The best part of lifetime ISAs is that the government helps you by topping up your savings by 25% with a cap of £1,000 a year. However, these ISAs have withdrawal consequences if money isn’t withdrawn for specific reasons like buying a house or over the age of 60. If you withdraw early, you’ll pay a 25% charge.

Innovative Finances

Instead of stocks, shares, and cash, an innovative finance ISA contains peer-to-peer loans. These are used for crowdfunding and for lending purposes.

How To Open An ISA

Opening an ISA isn’t a difficult process. The only real thing you need to consider is where you’re getting the ISA from.
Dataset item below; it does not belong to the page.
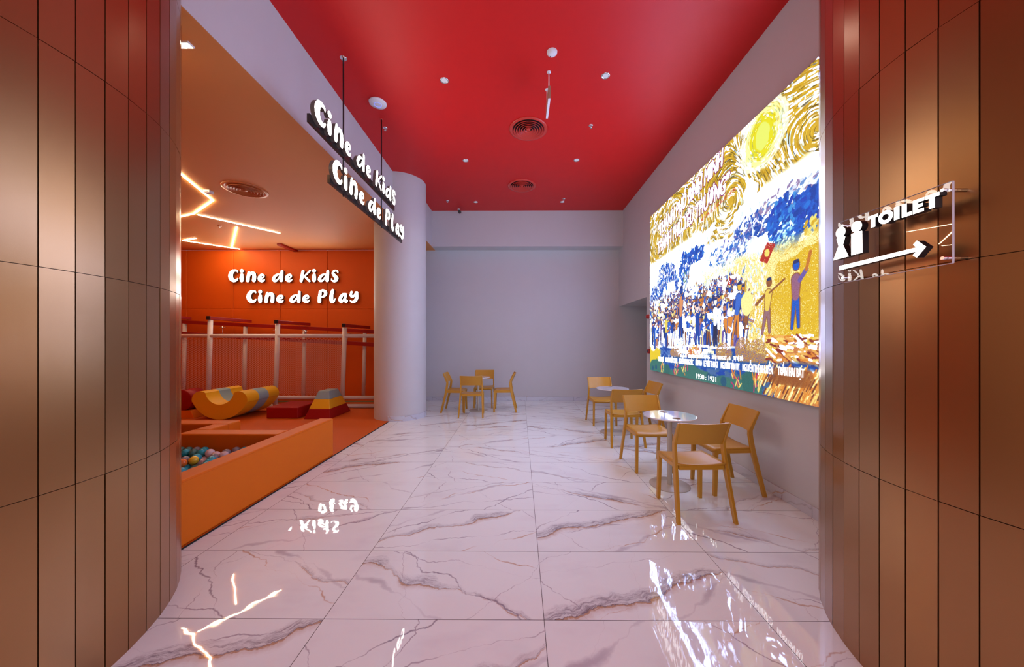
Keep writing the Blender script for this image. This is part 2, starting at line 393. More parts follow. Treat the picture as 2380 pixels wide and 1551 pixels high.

Numerous providers offer ISAs in the UK. You need to determine which one has the best benefits and rules surrounding the account type.
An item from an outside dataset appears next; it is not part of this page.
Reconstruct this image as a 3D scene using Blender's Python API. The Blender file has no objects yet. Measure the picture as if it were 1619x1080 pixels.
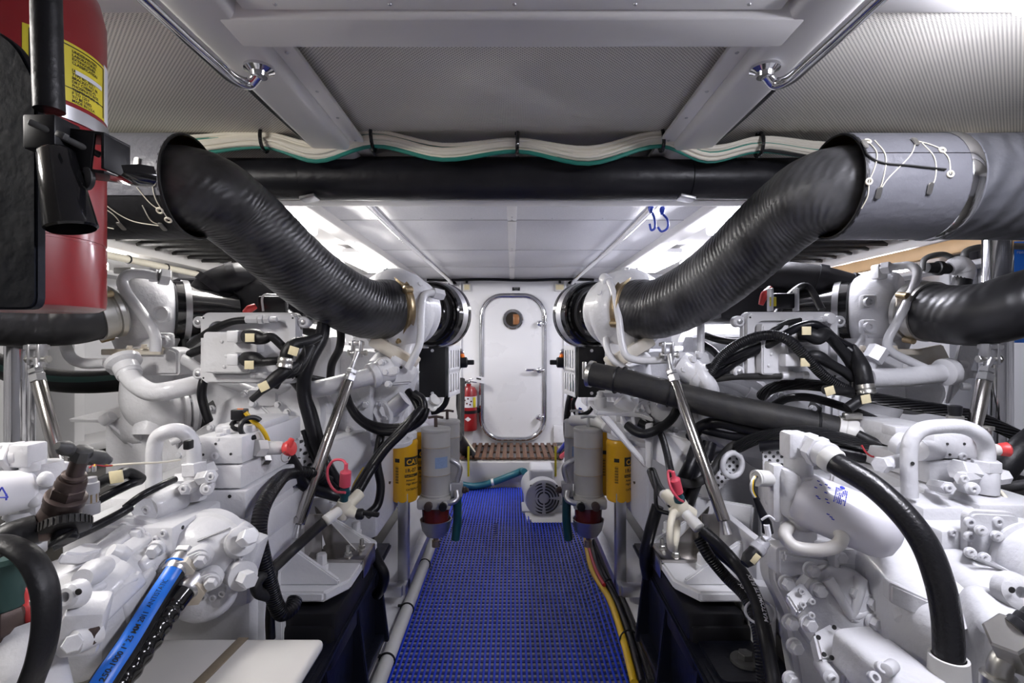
import bpy, bmesh, math, random
from mathutils import Vector, Matrix, Quaternion
random.seed(7)
S = bpy.context.scene
COL = S.collection
PI = math.pi
F, H = 800.0, 1.2            # focal length in pixels of the 1619-wide frame, eye height over the mat
# ---------------------------------------------------------------- camera, world, exposure
cam = bpy.data.cameras.new('camera'); cam.sensor_width = 36; cam.lens = 36 * F / 1619; cam.clip_start = 0.02
camo = bpy.data.objects.new('camera', cam); COL.objects.link(camo)
camo.location = (0, 0, H); camo.rotation_euler = (PI / 2, 0, 0); S.camera = camo
S.view_settings.view_transform = 'Standard'; S.view_settings.look = 'None'
S.view_settings.gamma = 1; S.view_settings.use_curve_mapping = False
S.view_settings.exposure = EXPOSURE = 0.0
S.cycles.use_denoising = True
S.cycles.max_bounces = 8; S.cycles.diffuse_bounces = 5; S.cycles.glossy_bounces = 4
S.cycles.sample_clamp_indirect = 4.0
w = bpy.data.worlds.new('world'); S.world = w; w.use_nodes = True
w.node_tree.nodes['Background'].inputs[0].default_value = (.9, .93, 1, 1)
w.node_tree.nodes['Background'].inputs[1].default_value = 0.3
LAMP = 72.0
LAMPC = (.91, .94, 1.0)

def P(x, y, Y): return Vector(((x - 809.5) / F * Y, Y, H - (y - 540) / F * Y))
def PZ(x, y, z):              # point of height z seen at a pixel
    Y = (H - z) * F / (y - 540); return Vector(((x - 809.5) / F * Y, Y, z))
def px(n, Y): return n * Y / F

# ---------------------------------------------------------------- materials
def mat(name, col, rough=.5, metal=0., noise=0., nscale=8., bump=0., bscale=60., coat=0., wave=None, col2=None, rvar=.0, emit=0):
    m = bpy.data.materials.new(name); m.use_nodes = True
    nt = m.node_tree; N = nt.nodes; L = nt.links; b = N['Principled BSDF']
    c = (*col, 1)
    b.inputs['Base Color'].default_value = c; b.inputs['Roughness'].default_value = rough
    b.inputs['Metallic'].default_value = metal
    if coat: b.inputs['Coat Weight'].default_value = coat; b.inputs['Coat Roughness'].default_value = .12
    if emit:
        b.inputs['Emission Color'].default_value = c; b.inputs['Emission Strength'].default_value = emit
    tc = N.new('ShaderNodeTexCoord')
    if noise or rvar:
        t = N.new('ShaderNodeTexNoise'); t.inputs['Scale'].default_value = nscale; t.inputs['Detail'].default_value = 5
        L.new(tc.outputs['Object'], t.inputs['Vector'])
        if noise:
            r = N.new('ShaderNodeMapRange'); r.inputs[1].default_value = .38; r.inputs[2].default_value = .72
            r.inputs[4].default_value = noise
            L.new(t.outputs['Fac'], r.inputs[0])
            mx = N.new('ShaderNodeMixRGB'); mx.inputs[1].default_value = c
            mx.inputs[2].default_value = (*(col2 or tuple(v * .6 for v in col)), 1)
            L.new(r.outputs[0], mx.inputs[0]); L.new(mx.outputs[0], b.inputs['Base Color'])
        if rvar:
            r2 = N.new('ShaderNodeMapRange'); r2.inputs[3].default_value = rough; r2.inputs[4].default_value = rough + rvar
            L.new(t.outputs['Fac'], r2.inputs[0]); L.new(r2.outputs[0], b.inputs['Roughness'])
    h = None
    if wave:                  # bands across a tube: (pitch m, depth m, slant, distortion)
        pitch, dep, sl, dist = wave
        wv = N.new('ShaderNodeTexWave'); wv.bands_direction = 'Y'; wv.inputs['Scale'].default_value = .314 / pitch
        wv.inputs['Distortion'].default_value = dist; wv.inputs['Detail'].default_value = 2
        mp = N.new('ShaderNodeMapping'); mp.inputs['Rotation'].default_value = (0, 0, sl)
        L.new(tc.outputs['UV'], mp.inputs[0]); L.new(mp.outputs[0], wv.inputs['Vector'])
        bp = N.new('ShaderNodeBump'); bp.inputs['Distance'].default_value = dep; bp.inputs['Strength'].default_value = 1
        L.new(wv.outputs['Fac'], bp.inputs['Height']); L.new(bp.outputs[0], b.inputs['Normal']); h = bp
    if bump:
        t2 = N.new('ShaderNodeTexNoise'); t2.inputs['Scale'].default_value = bscale; t2.inputs['Detail'].default_value = 4
        L.new(tc.outputs['Object'], t2.inputs['Vector'])
        b2 = N.new('ShaderNodeBump'); b2.inputs['Distance'].default_value = bump
        L.new(t2.outputs['Fac'], b2.inputs['Height'])
        if h: L.new(h.outputs[0], b2.inputs['Normal'])
        L.new(b2.outputs[0], b.inputs['Normal'])
    return m

def perforated(name, col, hole, pitch, rough=.45, mask=(1, 1, 0), rot=(0, 0, PI / 4), bmp=.0006):
    m = mat(name, col, rough); nt = m.node_tree; N = nt.nodes; L = nt.links; b = N['Principled BSDF']
    tc = N.new('ShaderNodeTexCoord'); mp = N.new('ShaderNodeMapping'); mp.inputs['Scale'].default_value = (1 / pitch,) * 3
    mp.inputs['Rotation'].default_value = rot
    L.new(tc.outputs['Object'], mp.inputs[0])
    fr = N.new('ShaderNodeVectorMath'); fr.operation = 'FRACTION'; L.new(mp.outputs[0], fr.inputs[0])
    sb = N.new('ShaderNodeVectorMath'); sb.operation = 'SUBTRACT'; sb.inputs[1].default_value = (.5, .5, .5); L.new(fr.outputs[0], sb.inputs[0])
    sx = N.new('ShaderNodeVectorMath'); sx.operation = 'MULTIPLY'; sx.inputs[1].default_value = mask; L.new(sb.outputs[0], sx.inputs[0])
    ln = N.new('ShaderNodeVectorMath'); ln.operation = 'LENGTH'; L.new(sx.outputs[0], ln.inputs[0])
    lt = N.new('ShaderNodeMapRange'); lt.inputs[1].default_value = .24; lt.inputs[2].default_value = .33
    lt.inputs[3].default_value = 1; lt.inputs[4].default_value = 0; L.new(ln.outputs['Value'], lt.inputs[0])
    mx = N.new('ShaderNodeMixRGB'); mx.inputs[1].default_value = (*col, 1); mx.inputs[2].default_value = (*hole, 1)
    L.new(lt.outputs[0], mx.inputs[0]); L.new(mx.outputs[0], b.inputs['Base Color'])
    bp = N.new('ShaderNodeBump'); bp.inputs['Distance'].default_value = bmp; bp.invert = True
    L.new(lt.outputs[0], bp.inputs['Height']); L.new(bp.outputs[0], b.inputs['Normal'])
    return m

M = dict(
    white=mat('white_paint', (.70, .70, .72), .3, noise=.10, nscale=7, bump=.0012, bscale=45, rvar=.15, coat=.25),
    cast=mat('white_painted_casting', (.70, .70, .725), .3, noise=.12, nscale=9, bump=.002, bscale=60, rvar=.2, coat=.3),
    stain=mat('heat_stained_white_paint', (.74, .70, .62), .4, noise=.8, nscale=9, col2=(.50, .40, .27), bump=.0015, bscale=40),
    gloss=mat('gloss_white_wall', (.82, .82, .84), .22, noise=.06, nscale=3, rvar=.12),
    grey=mat('grey_paint', (.36, .36, .385), .4, noise=.15, nscale=12),
    cream=mat('cream_gelcoat', (.70, .68, .65), .28, noise=.12, nscale=5, rvar=.15),
    beamp=mat('ceiling_gelcoat', (.80, .785, .77), .25, noise=.14, nscale=4, rvar=.15),
    pvc=mat('cream_pvc', (.74, .70, .58), .45, noise=.2, nscale=20, col2=(.6, .55, .42)),
    pvcw=mat('white_pvc', (.66, .655, .64), .4, noise=.15, nscale=14, col2=(.62, .56, .42)),
    wirec=mat('cream_wire', (.82, .78, .67), .4, noise=.1, nscale=30, col2=(.66, .58, .42)),
    hulld=mat('dark_hull_liner', (.13, .125, .12), .6, noise=.4, nscale=4),
    green=mat('green_insulation', (.02, .22, .17), .4),
    rubber=mat('black_rubber', (.009, .009, .0105), .34, bump=.001, bscale=90, rvar=.2),
    rubberg=mat('matt_grey_rubber', (.019, .019, .021), .55, noise=.5, nscale=25, col2=(.05, .047, .04), bump=.001, bscale=70),
    sheath=mat('black_sheath', (.006, .006, .0085), .25, bump=.0008, bscale=120, rvar=.15),
    conduit=mat('black_corrugated_conduit', (.008, .008, .01), .3, wave=(.006, .0025, .0, 0)),
    spiral=mat('black_spiral_wrap', (.015, .015, .018), .3, wave=(.02, .004, .5, 0)),
    spiralb=mat('black_coil_guard', (.013, .013, .015), .28, wave=(.028, .012, .35, 0)),
    elbow=mat('fabric_wrapped_hose', (.022, .022, .024), .24, .3, noise=.75, nscale=9, col2=(.13, .13, .135), wave=(.014, .0008, .2, 2.5), bump=.0008, bscale=30, rvar=.3),
    jacket=mat('insulation_jacket', (.135, .137, .155), .42, noise=.3, nscale=10, col2=(.10, .10, .115), bump=.0025, bscale=55),
    jacketd=mat('insulation_jacket_black', (.012, .012, .014), .5, bump=.002, bscale=50),
    foam=mat('black_pipe_foam', (.010, .010, .013), .27, noise=.4, nscale=9, col2=(.025, .025, .03), bump=.0025, bscale=22, rvar=.25),
    chrome=mat('polished_stainless', (.78, .78, .80), .1, 1., noise=.2, nscale=15),
    steel=mat('brushed_stainless', (.60, .60, .62), .3, 1., noise=.3, nscale=25, rvar=.15),
    zinc=mat('zinc_plated_steel', (.62, .61, .58), .35, 1., noise=.3, nscale=40),
    brass=mat('stained_brass_clamp', (.55, .44, .28), .35, 1., noise=.6, nscale=30, col2=(.30, .20, .10)),
    bronze=mat('dark_bronze', (.075, .055, .05), .42, .55, noise=.5, nscale=25, col2=(.13, .09, .08), bump=.001),
    iron=mat('dark_grey_handle', (.10, .10, .10), .5, .3, noise=.4, nscale=30, bump=.001),
    alu=mat('bare_aluminium', (.62, .62, .64), .32, .9, noise=.2, nscale=20),
    red=mat('red_enamel', (.29, .008, .012), .25, noise=.15, nscale=9, rvar=.15, coat=.4),
    redp=mat('red_plastic', (.60, .05, .05), .4),
    pink=mat('pink_red_cap', (.62, .07, .11), .45),
    bowl=mat('dark_red_bowl', (.10, .012, .012), .25, noise=.4, nscale=20),
    yellow=mat('filter_yellow', (.78, .42, .015), .28, noise=.1, nscale=14),
    sticker=mat('yellow_label', (.80, .66, .03), .45),
    tag=mat('cream_tag', (.75, .66, .42), .6, noise=.2, nscale=90),
    paper=mat('white_label', (.8, .8, .84), .5),
    ink=mat('black_ink', (.012, .012, .012), .5),
    bluei=mat('blue_ink', (.03, .05, .5), .5),
    bluel=mat('pale_blue_label', (.26, .36, .56), .5, noise=.3, nscale=120),
    blueh=mat('blue_stripe', (.015, .17, .72), .35),
    bluep=mat('blue_plastic', (.012, .05, .45), .35),
    mat=mat('blue_vinyl', (.002, .040, .62), .35, rvar=.15),
    matd=mat('dark_blue_vinyl', (.004, .014, .16), .45),
    navy=mat('black_gloss_bed', (.005, .006, .012), .26, noise=.3, nscale=14, col2=(.012, .013, .02), bump=.0012, bscale=40, rvar=.2),
    motor=mat('motor_grey', (.55, .55, .57), .4, noise=.1, nscale=12),
    strutm=mat('polished_tube', (.52, .50, .48), .2, 1., noise=.3, nscale=12),
    sepw=mat('dirty_white_canister', (.47, .465, .45), .45, noise=.2, nscale=14, col2=(.36, .33, .27)),  # dirty white, base darkened further to carry the shade low in the walkway
    stepw=mat('step_paint', (.50, .49, .48), .4, noise=.2, nscale=5),  # cream of the step darkened, walkway shade put into its colour
    black=mat('satin_black', (.007, .007, .009), .36, rvar=.15),
    blackp=mat('textured_black_panel', (.008, .008, .009), .6, bump=.0006, bscale=400),
    gblack=mat('gloss_black', (.008, .008, .009), .12, coat=.4),
    bluef=mat('dark_navy_plate', (.005, .007, .014), .65, noise=.4, nscale=8, bump=.002, bscale=35),
    teak=mat('oiled_teak', (.13, .062, .032), .5, noise=.7, nscale=18, col2=(.07, .032, .018), bump=.001),
    wood=mat('pale_wood', (.62, .40, .20), .5, noise=.3, nscale=12),
    plate=mat('floor_plate', (.36, .345, .35), .45, noise=.4, nscale=6, col2=(.30, .30, .31), rvar=.2),
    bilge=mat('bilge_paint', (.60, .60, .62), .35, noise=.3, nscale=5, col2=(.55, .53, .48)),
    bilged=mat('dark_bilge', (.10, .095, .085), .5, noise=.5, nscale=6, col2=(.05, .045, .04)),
    dark=mat('dark_recess', (.02, .02, .02), .7),
    glassd=mat('dark_port_glass', (.03, .025, .02), .05),
    orange=mat('orange_lens', (.85, .2, .02), .3),
    yellowc=mat('yellow_cable', (.75, .48, .015), .35),
    redc=mat('red_cable', (.45, .02, .03), .4),
    blue2=mat('teal_hose', (.01, .10, .13), .4),
    teal=mat('dark_teal_hose', (.008, .06, .075), .4),
    greenh=mat('dark_green_stripe_hose', (.012, .045, .04), .5),
    strip=mat('anti_slip_strip', (.21, .17, .12), .7, noise=.3, nscale=40, bump=.001),
    lampl=mat('lamp_diffuser_left', (1.0, .965, .93), .5, emit=LAMP), lampr=mat('lamp_diffuser_right', (.90, .90, 1.0), .5, emit=LAMP),
    copper=mat('copper_lead', (.55, .2, .08), .35, .8),
    hullw=mat('hull_paint', (.42, .42, .43), .4, noise=.3, nscale=3, col2=(.32, .32, .33)),  # hull tone lowered, the shadow along the sides is in the colour
    perf=perforated('perforated_panel', (.86, .83, .76), (.30, .285, .26), .0064),
    perfw=perforated('perforated_guard', (.75, .75, .77), (.03, .03, .03), .017, mask=(1, 0, 1), rot=(0, PI / 4, 0)),
    tin=mat('mottled_panel', (.58, .58, .62), .35, noise=.3, nscale=160, bump=.0008, bscale=150),
    gasket=mat('bronze_ring', (.30, .19, .06), .35, .8, noise=.5, nscale=12, col2=(.05, .035, .02)),
)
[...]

Here’s who you can get an ISA from:

  • Banks
  • Credit unions
  • Building societies
  • Stockbrokers
  • Friendly societies
  • Crowdfunding companies
  • Peer-to-peer lending services
  • Other financial institutions

Who Can Open ISAs?

To open an ISA, you need to be:

  • A UK resident or
  • A Crown servant (or spouse of a Crown servant).
  • 16+ to open a Cash ISA
  • 18+ for either a stocks and shares ISA or an Innovative ISA
  • 18+ but 40 and under for a Lifetime ISA

There are Junior ISAs for children under 18. They are limited ISAs to help younger residents save their money tax-free.

Is There a Limit On The Number of ISAs a Person Can Have?

Yes, there’s a limit on the number of ISAs a person can have, but only when it comes to the type. You can have every kind of ISA but only one of them. You’re also not allowed to open an ISA on behalf of someone else.

Can You Inherit An ISA?

Yes, you can inherit an ISA, which is a significant benefit when comparing an ISA versus a savings account. However, it can only be transferred to a spouse or civil partner. To inherit an ISA, you’re required by the UK government to have the following circumstances:

  • Need to have lived with the deceased at the time of death.
  • You can’t have been separated by a deed of separation or a court order.
  • Your marriage or civil partnership can’t be in a circumstance where it’s broken down.

Transferring An ISA

Regarding transferring of ISAs, you can only transfer ISAs between type and provider, not the holder of the ISA (except in the case of death). These often simply require the ISA holder to contact their provider and fill out paperwork. Simple as that!

What Happens If You Move Abroad?

If you move abroad, you’re unable to put money into the ISA following the end of the last tax year you were in the UK. This doesn’t apply to Crown employees and their spouses if they’re working overseas. You are required to alert your ISA provider when you stop being a UK resident. The account can remain open while you’re overseas.

Withdrawing Money From An ISA

When it comes to withdrawing money from your ISA, it’s a little complicated. While you’re allowed to withdraw whenever you want without facing penalties (except for lifetime ISAs), there are some rules that ISA providers might have surrounding this that differ. When you have a flexible ISA, you can take out cash and put it back in the same tax year, meaning you’re not reducing your current annual allowance.


ISAs aren’t as complicated as you probably expected them to be. They’re beneficial, and everyone should have at least one type of ISA account. You may not always be able to maximise their benefits. Still, it’s a great goal to work towards every year to enjoy the benefits of tax-free savings.